Requirement - Could you write out the opening lines of the data, word for word, stopping after the line that contains "scene.camera = cam"?
── Raw data ──
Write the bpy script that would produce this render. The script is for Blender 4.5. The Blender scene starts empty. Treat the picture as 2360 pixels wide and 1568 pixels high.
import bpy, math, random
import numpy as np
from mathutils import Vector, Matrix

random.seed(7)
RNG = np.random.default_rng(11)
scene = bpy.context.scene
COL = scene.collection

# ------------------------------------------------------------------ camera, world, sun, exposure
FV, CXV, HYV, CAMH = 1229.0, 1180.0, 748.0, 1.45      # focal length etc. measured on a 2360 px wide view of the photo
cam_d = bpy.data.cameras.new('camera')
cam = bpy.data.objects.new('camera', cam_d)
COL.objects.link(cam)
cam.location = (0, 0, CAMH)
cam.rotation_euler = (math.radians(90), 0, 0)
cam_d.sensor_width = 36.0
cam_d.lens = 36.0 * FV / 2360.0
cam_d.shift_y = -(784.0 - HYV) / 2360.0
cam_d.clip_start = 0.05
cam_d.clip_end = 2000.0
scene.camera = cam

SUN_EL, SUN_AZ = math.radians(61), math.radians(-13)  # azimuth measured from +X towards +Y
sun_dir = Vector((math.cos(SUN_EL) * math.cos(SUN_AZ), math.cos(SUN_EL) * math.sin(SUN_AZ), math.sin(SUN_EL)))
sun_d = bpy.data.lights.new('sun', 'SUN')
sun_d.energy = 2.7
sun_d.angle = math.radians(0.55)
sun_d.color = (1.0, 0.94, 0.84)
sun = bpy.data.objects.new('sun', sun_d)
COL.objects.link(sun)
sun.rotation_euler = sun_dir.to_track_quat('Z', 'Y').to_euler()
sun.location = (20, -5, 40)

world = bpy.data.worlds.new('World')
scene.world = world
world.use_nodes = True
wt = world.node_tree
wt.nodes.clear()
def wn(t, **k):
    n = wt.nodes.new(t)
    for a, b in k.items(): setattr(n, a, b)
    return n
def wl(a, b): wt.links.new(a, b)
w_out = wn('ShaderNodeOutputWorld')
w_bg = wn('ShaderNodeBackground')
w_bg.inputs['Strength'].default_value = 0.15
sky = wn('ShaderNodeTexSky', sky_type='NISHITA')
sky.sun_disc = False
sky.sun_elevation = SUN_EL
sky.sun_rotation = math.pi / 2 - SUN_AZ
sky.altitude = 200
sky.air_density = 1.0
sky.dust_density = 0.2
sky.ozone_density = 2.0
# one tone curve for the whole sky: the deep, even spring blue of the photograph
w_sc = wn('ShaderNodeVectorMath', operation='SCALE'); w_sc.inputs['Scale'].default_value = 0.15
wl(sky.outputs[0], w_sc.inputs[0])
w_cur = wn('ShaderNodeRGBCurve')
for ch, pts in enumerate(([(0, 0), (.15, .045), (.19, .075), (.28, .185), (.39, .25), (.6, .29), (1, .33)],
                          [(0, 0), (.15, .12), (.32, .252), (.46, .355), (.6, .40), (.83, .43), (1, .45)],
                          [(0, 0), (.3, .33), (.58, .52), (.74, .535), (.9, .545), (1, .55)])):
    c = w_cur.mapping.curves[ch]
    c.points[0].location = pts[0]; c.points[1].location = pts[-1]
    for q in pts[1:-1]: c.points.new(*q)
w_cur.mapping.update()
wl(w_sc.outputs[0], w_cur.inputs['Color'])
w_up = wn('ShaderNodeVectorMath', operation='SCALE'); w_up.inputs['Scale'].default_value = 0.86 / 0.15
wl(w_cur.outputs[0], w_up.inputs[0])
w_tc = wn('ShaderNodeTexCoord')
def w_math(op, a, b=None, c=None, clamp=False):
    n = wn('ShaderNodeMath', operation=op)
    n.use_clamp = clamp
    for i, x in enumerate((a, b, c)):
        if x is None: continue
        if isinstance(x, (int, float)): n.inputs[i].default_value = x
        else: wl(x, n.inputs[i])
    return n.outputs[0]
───
Task result -
Write the bpy script that would produce this render. The script is for Blender 4.5. The Blender scene starts empty. Treat the picture as 2360 pixels wide and 1568 pixels high.
import bpy, math, random
import numpy as np
from mathutils import Vector, Matrix

random.seed(7)
RNG = np.random.default_rng(11)
scene = bpy.context.scene
COL = scene.collection

# ------------------------------------------------------------------ camera, world, sun, exposure
FV, CXV, HYV, CAMH = 1229.0, 1180.0, 748.0, 1.45      # focal length etc. measured on a 2360 px wide view of the photo
cam_d = bpy.data.cameras.new('camera')
cam = bpy.data.objects.new('camera', cam_d)
COL.objects.link(cam)
cam.location = (0, 0, CAMH)
cam.rotation_euler = (math.radians(90), 0, 0)
cam_d.sensor_width = 36.0
cam_d.lens = 36.0 * FV / 2360.0
cam_d.shift_y = -(784.0 - HYV) / 2360.0
cam_d.clip_start = 0.05
cam_d.clip_end = 2000.0
scene.camera = cam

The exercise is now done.